AVAILABLE DATA:
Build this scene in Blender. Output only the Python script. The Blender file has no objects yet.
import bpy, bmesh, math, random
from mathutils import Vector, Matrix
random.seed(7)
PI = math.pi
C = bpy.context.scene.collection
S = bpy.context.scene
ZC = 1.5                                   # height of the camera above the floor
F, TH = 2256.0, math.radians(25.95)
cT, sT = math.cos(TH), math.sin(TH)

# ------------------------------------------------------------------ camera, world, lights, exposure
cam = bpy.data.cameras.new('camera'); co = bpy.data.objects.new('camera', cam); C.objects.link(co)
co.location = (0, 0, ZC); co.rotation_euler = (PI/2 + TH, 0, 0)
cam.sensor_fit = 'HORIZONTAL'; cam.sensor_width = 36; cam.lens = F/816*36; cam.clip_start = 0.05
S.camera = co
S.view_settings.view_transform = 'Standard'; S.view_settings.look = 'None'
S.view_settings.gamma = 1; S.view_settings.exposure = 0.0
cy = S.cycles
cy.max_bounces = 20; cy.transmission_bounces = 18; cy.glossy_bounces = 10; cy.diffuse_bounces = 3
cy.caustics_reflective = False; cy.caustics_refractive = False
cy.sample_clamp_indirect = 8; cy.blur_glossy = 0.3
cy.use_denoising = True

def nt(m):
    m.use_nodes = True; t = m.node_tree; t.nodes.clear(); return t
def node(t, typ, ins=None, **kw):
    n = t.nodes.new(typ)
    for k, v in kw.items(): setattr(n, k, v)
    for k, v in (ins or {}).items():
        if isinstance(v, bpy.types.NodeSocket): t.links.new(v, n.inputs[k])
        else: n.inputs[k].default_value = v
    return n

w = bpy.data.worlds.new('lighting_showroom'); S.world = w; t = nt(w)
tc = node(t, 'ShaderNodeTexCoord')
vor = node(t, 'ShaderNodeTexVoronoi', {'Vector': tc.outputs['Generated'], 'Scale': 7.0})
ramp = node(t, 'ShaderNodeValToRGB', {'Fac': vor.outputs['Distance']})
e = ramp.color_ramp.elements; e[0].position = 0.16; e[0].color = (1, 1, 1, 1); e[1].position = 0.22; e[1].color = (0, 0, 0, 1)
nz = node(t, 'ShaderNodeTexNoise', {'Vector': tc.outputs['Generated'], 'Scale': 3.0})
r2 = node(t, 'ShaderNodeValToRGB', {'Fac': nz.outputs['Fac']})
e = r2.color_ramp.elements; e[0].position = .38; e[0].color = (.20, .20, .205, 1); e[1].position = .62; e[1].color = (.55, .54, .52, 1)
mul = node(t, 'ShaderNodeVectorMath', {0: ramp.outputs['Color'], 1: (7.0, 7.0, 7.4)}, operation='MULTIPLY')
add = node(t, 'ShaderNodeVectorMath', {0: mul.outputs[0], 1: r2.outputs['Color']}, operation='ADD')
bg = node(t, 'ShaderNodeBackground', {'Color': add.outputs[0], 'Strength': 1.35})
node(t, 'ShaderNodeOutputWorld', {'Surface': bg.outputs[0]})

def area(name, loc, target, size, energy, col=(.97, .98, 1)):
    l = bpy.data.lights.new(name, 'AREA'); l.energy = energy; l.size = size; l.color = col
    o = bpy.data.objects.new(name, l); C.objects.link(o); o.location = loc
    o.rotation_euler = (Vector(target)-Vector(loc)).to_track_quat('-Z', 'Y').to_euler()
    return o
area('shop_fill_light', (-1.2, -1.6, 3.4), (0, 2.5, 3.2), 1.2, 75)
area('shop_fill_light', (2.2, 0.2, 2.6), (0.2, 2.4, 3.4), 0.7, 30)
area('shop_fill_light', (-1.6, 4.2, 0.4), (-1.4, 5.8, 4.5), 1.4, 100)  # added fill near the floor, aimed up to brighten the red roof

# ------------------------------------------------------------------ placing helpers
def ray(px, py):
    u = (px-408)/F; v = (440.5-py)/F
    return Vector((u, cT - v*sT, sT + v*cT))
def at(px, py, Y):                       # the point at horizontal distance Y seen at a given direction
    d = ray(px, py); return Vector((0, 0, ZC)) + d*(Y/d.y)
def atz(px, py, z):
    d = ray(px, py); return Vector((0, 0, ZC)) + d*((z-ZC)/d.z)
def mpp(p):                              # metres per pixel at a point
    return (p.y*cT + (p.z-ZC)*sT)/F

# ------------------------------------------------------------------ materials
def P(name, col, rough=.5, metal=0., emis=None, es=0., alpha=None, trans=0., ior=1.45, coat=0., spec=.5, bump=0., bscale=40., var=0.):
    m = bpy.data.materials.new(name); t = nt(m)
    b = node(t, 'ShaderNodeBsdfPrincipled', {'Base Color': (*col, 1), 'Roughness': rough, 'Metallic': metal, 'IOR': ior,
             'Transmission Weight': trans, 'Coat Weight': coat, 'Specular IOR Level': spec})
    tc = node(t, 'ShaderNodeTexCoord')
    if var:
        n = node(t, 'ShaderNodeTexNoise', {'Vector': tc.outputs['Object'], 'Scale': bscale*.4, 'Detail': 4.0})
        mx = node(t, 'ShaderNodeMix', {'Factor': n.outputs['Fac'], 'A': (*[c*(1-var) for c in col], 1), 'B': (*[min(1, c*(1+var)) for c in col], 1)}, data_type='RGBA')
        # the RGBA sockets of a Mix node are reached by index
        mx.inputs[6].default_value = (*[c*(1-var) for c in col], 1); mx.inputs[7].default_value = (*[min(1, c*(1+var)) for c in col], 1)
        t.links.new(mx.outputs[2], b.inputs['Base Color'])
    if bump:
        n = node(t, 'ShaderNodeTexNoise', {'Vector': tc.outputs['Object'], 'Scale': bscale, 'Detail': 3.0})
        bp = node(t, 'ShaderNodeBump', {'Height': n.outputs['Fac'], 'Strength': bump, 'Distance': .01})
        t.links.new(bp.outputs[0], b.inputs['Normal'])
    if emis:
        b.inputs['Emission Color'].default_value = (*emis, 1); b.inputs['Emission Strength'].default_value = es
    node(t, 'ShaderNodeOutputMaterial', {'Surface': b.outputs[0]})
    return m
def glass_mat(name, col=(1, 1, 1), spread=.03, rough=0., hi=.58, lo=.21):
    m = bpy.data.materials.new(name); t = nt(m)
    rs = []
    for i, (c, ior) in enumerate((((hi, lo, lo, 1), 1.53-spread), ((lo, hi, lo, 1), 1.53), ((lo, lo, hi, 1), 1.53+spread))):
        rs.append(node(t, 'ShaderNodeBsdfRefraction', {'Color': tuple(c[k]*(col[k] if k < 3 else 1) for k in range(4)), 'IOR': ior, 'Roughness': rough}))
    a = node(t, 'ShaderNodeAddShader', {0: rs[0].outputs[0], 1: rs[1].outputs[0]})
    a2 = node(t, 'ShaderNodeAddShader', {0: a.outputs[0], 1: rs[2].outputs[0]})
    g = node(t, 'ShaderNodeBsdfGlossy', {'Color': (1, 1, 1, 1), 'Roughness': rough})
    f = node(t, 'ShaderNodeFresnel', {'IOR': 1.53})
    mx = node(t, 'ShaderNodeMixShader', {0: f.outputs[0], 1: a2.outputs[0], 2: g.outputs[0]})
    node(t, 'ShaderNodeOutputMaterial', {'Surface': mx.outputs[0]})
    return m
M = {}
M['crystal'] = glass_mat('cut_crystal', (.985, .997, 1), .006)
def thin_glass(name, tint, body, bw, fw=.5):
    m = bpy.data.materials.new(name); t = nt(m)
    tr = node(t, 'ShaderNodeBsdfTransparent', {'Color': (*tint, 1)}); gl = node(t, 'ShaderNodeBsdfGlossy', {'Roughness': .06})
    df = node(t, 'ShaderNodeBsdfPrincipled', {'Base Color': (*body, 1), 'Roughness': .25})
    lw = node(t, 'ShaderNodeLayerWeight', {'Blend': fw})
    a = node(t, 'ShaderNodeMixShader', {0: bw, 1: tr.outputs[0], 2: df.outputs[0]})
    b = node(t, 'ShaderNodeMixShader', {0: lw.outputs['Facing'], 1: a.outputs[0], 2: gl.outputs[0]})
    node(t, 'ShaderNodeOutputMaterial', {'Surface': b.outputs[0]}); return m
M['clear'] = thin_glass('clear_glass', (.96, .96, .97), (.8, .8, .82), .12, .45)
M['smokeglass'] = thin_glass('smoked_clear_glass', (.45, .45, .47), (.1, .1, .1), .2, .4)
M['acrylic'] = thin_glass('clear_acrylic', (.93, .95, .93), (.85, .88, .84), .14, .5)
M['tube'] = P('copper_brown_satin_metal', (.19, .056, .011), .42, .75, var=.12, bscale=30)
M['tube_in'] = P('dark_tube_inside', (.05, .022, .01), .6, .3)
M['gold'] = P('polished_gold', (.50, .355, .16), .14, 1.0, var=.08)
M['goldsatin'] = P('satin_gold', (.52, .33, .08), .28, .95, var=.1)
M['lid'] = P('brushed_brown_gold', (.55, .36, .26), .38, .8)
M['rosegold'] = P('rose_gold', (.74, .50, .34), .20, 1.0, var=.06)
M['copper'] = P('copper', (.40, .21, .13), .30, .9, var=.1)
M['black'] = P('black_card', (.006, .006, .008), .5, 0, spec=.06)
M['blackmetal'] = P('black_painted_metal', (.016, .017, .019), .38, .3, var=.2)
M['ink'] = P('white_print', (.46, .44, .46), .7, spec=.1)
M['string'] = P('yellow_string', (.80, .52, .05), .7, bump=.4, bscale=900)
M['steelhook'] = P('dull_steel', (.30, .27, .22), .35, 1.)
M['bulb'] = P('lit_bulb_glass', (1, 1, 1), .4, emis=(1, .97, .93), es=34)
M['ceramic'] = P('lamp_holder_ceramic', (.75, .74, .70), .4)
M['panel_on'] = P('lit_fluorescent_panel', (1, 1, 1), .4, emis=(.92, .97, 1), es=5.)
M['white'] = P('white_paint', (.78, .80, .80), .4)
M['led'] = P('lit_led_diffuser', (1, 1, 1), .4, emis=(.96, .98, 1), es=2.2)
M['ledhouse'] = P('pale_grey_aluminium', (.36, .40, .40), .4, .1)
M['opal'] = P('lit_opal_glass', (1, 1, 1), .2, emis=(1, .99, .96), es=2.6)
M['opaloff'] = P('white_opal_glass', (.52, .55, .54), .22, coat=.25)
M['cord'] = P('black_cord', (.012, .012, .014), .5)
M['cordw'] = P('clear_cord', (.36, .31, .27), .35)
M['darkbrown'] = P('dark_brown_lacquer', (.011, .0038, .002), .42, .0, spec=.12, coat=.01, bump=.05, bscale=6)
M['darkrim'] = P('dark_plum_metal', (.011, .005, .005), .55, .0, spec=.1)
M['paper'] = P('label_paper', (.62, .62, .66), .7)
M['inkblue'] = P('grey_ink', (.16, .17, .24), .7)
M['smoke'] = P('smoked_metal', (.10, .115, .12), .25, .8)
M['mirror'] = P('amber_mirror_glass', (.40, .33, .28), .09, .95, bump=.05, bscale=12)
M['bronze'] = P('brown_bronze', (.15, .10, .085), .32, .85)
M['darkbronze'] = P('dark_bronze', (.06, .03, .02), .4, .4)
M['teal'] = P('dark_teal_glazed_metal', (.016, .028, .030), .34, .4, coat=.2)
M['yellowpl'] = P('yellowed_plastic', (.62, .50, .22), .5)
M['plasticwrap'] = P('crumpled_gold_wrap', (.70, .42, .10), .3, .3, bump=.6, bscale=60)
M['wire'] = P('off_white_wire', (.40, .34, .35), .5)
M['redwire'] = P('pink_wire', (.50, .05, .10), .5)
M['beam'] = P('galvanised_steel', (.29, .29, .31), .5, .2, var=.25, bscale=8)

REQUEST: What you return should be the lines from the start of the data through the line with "cT, sT = math.cos(TH), math.sin(TH)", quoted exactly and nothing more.

TASK ANSWER:
Build this scene in Blender. Output only the Python script. The Blender file has no objects yet.
import bpy, bmesh, math, random
from mathutils import Vector, Matrix
random.seed(7)
PI = math.pi
C = bpy.context.scene.collection
S = bpy.context.scene
ZC = 1.5                                   # height of the camera above the floor
F, TH = 2256.0, math.radians(25.95)
cT, sT = math.cos(TH), math.sin(TH)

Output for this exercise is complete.